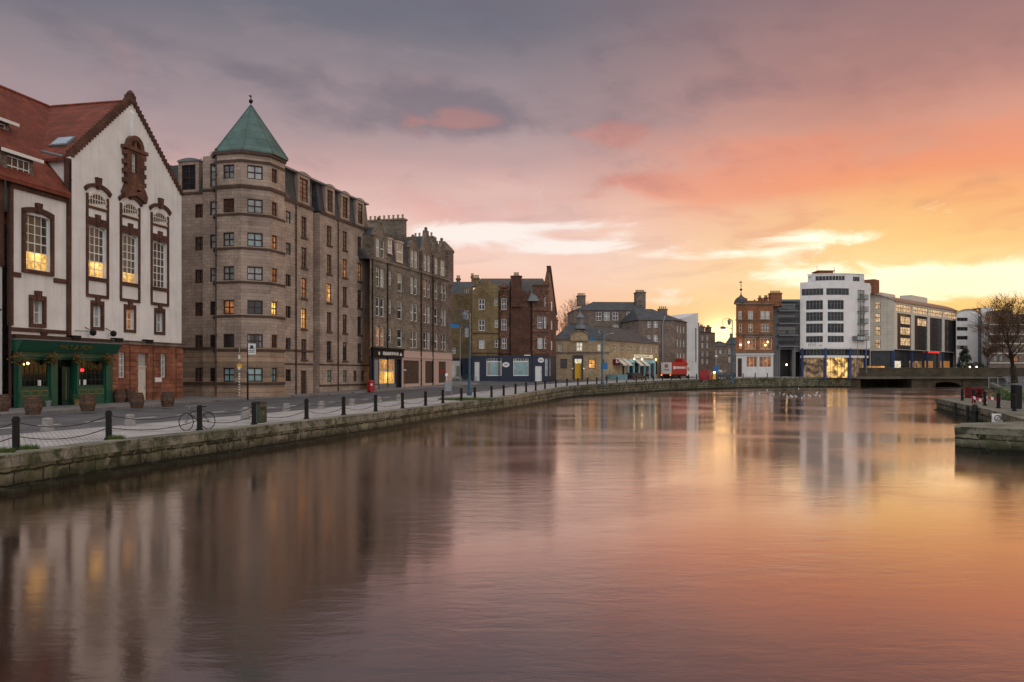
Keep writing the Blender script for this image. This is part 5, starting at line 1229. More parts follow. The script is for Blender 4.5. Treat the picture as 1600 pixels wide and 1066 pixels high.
# ---------------------------------------------------------------- 6-10. the grey range and its neighbours behind
FG, EG = simple_block('grey_stone_range', 'long grey-brown stone building with a chimney at each end of its slate roof', 897, 188, 86, 1.6, 15.6, 11, 485, 'greyst',
   [(931, 940, 488, 501), (943.5, 952.5, 488, 501), (957, 966, 487.5, 500.5), (979, 988, 487, 500), (979, 988, 507, 519), (957, 966, 507, 519)], hipz=469, h0=5, h1=0, chs=[(903, 915, 4, 6, 478, 463, 'greyst', 5), (995, 1009, 3.5, 6.5, 482, 457.5, 'greyst', 6)])
FH, EH = simple_block('hipped_stone_building', 'grey-brown stone building with hipped roof and one pale vertical flue', 998, 178, 78, 1.6, 8.1, 10.5, 500, 'greyst',
   [(1011.5, 1016.5, 502.5, 512), (1021.5, 1027.5, 502.5, 512), (1011.5, 1016.5, 524, 534), (1021.5, 1027.5, 524, 534)])
def hip_side():
    e = EH; L = 8.1; fs = Fr(L, 0, R(50)); ze = FH.z(998, 500)
    b = MB(fs); hs = [(a, a+.9, ze-1.0-2.9*k-1.5, ze-1.0-2.9*k) for k in range(3) for a in (1.2, 3.4, 5.8)]; b.wall(0, 8.5, -2, ze, hs, 0, .2); b.build('side_wall', 'greyst', e)
    for h in hs: window(e, fs, (h[0]+h[1])/2, h[2], h[1]-h[0], h[3]-h[2], .08, 1, 2, 'white', 'gpale', .08, .1)
    b = MB(); ap = (L-3.0, 5.5, FH.z(1035, 480)); a0 = (1.0, 5.5, FH.z(1035, 480)); q = [(-.3, -.3, ze), (L+.3, -.3, ze), (*fs.pt(8.8, -.3, 0)[:2], ze), (-.3, 12, ze)]
    b.quad(q[0], q[1], ap, a0); b.quad(q[1], q[2], ap); b.quad(q[2], q[3], a0, ap); b.quad(q[3], q[0], a0); b.build('roof', 'slate', e)
    b = MB(); x = FH.u(1035); b.tube((x, -.15, -1), (x, -.15, ze-.6), .16); b.tube((x, -.15, ze-.6), (x+.6, -.15, ze+.9), .14); b.build('pale_flue', 'grey', e)
    chimney(e, Fr(), L-1.5, L+.3, 5, 6, ze, FH.z(1048, 481.5), 'greyst', 4)
hip_side()
def white_slab():
    F = Fac(1066, 196, 60, 1.7); e = F.root('white_slab_building', 'windowless pale tapering slab building with one dark slit'); L = F.u(1091); z0 = -1; b = MB()
    sl = F.u(1086); s2 = F.u(1088.5); a, c = F.z(1066, 498), F.z(1091, 489); zt = lambda q: a+(c-a)*q/L; y0, y1 = F.z(1087, 566), F.z(1087, 513)
    for p, q in ((0, sl), (s2, L)): b.prism([(p, z0), (q, z0), (q, zt(q)), (p, zt(p))], 0, 9)
    b.prism([(sl, z0), (s2, z0), (s2, y0), (sl, y0)], 0, 9); b.prism([(sl, y1), (s2, y1), (s2, zt(s2)), (sl, zt(sl))], 0, 9); b.build('wall', 'harl2', e)
    b = MB(); b.box(sl, s2, .5, 8, y0, y1); b.build('slit_window', 'gdark', e)
white_slab()
simple_block('grey_cottage', 'narrow grey building end squeezed between the hipped building and the white slab', 1068, 205, 80, 1.7, 4, 8, 505, 'greyst', [(1072, 1075, 512, 520), (1072, 1075, 530, 538)], hipz=500)
simple_block('far_tenement', 'brown stone tenement with ragged chimneys far down the street, left of the setting sun', 1091, 245, 60, 1.9, 6.5, 11, 519, 'greyst', [(a, a+3, y, y+8) for a in (1096, 1103.5) for y in (524, 536, 549, 561)], hipz=516, cols=2,
   chs=[(1096, 1101, 3, 4.5, 520, 511, 'greyst', 3), (1107, 1111.5, 3, 4.5, 522, 512, 'greyst', 3)])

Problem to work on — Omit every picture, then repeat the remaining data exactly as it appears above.

The response —
Keep writing the Blender script for this image. This is part 5, starting at line 1229. More parts follow. The script is for Blender 4.5. Treat the picture as 1600 pixels wide and 1066 pixels high.
# ---------------------------------------------------------------- 6-10. the grey range and its neighbours behind
FG, EG = simple_block('grey_stone_range', 'long grey-brown stone building with a chimney at each end of its slate roof', 897, 188, 86, 1.6, 15.6, 11, 485, 'greyst',
   [(931, 940, 488, 501), (943.5, 952.5, 488, 501), (957, 966, 487.5, 500.5), (979, 988, 487, 500), (979, 988, 507, 519), (957, 966, 507, 519)], hipz=469, h0=5, h1=0, chs=[(903, 915, 4, 6, 478, 463, 'greyst', 5), (995, 1009, 3.5, 6.5, 482, 457.5, 'greyst', 6)])
FH, EH = simple_block('hipped_stone_building', 'grey-brown stone building with hipped roof and one pale vertical flue', 998, 178, 78, 1.6, 8.1, 10.5, 500, 'greyst',
   [(1011.5, 1016.5, 502.5, 512), (1021.5, 1027.5, 502.5, 512), (1011.5, 1016.5, 524, 534), (1021.5, 1027.5, 524, 534)])
def hip_side():
    e = EH; L = 8.1; fs = Fr(L, 0, R(50)); ze = FH.z(998, 500)
    b = MB(fs); hs = [(a, a+.9, ze-1.0-2.9*k-1.5, ze-1.0-2.9*k) for k in range(3) for a in (1.2, 3.4, 5.8)]; b.wall(0, 8.5, -2, ze, hs, 0, .2); b.build('side_wall', 'greyst', e)
    for h in hs: window(e, fs, (h[0]+h[1])/2, h[2], h[1]-h[0], h[3]-h[2], .08, 1, 2, 'white', 'gpale', .08, .1)
    b = MB(); ap = (L-3.0, 5.5, FH.z(1035, 480)); a0 = (1.0, 5.5, FH.z(1035, 480)); q = [(-.3, -.3, ze), (L+.3, -.3, ze), (*fs.pt(8.8, -.3, 0)[:2], ze), (-.3, 12, ze)]
    b.quad(q[0], q[1], ap, a0); b.quad(q[1], q[2], ap); b.quad(q[2], q[3], a0, ap); b.quad(q[3], q[0], a0); b.build('roof', 'slate', e)
    b = MB(); x = FH.u(1035); b.tube((x, -.15, -1), (x, -.15, ze-.6), .16); b.tube((x, -.15, ze-.6), (x+.6, -.15, ze+.9), .14); b.build('pale_flue', 'grey', e)
    chimney(e, Fr(), L-1.5, L+.3, 5, 6, ze, FH.z(1048, 481.5), 'greyst', 4)
hip_side()
def white_slab():
    F = Fac(1066, 196, 60, 1.7); e = F.root('white_slab_building', 'windowless pale tapering slab building with one dark slit'); L = F.u(1091); z0 = -1; b = MB()
    sl = F.u(1086); s2 = F.u(1088.5); a, c = F.z(1066, 498), F.z(1091, 489); zt = lambda q: a+(c-a)*q/L; y0, y1 = F.z(1087, 566), F.z(1087, 513)
    for p, q in ((0, sl), (s2, L)): b.prism([(p, z0), (q, z0), (q, zt(q)), (p, zt(p))], 0, 9)
    b.prism([(sl, z0), (s2, z0), (s2, y0), (sl, y0)], 0, 9); b.prism([(sl, y1), (s2, y1), (s2, zt(s2)), (sl, zt(sl))], 0, 9); b.build('wall', 'harl2', e)
    b = MB(); b.box(sl, s2, .5, 8, y0, y1); b.build('slit_window', 'gdark', e)
white_slab()
simple_block('grey_cottage', 'narrow grey building end squeezed between the hipped building and the white slab', 1068, 205, 80, 1.7, 4, 8, 505, 'greyst', [(1072, 1075, 512, 520), (1072, 1075, 530, 538)], hipz=500)
simple_block('far_tenement', 'brown stone tenement with ragged chimneys far down the street, left of the setting sun', 1091, 245, 60, 1.9, 6.5, 11, 519, 'greyst', [(a, a+3, y, y+8) for a in (1096, 1103.5) for y in (524, 536, 549, 561)], hipz=516, cols=2,
   chs=[(1096, 1101, 3, 4.5, 520, 511, 'greyst', 3), (1107, 1111.5, 3, 4.5, 522, 512, 'greyst', 3)])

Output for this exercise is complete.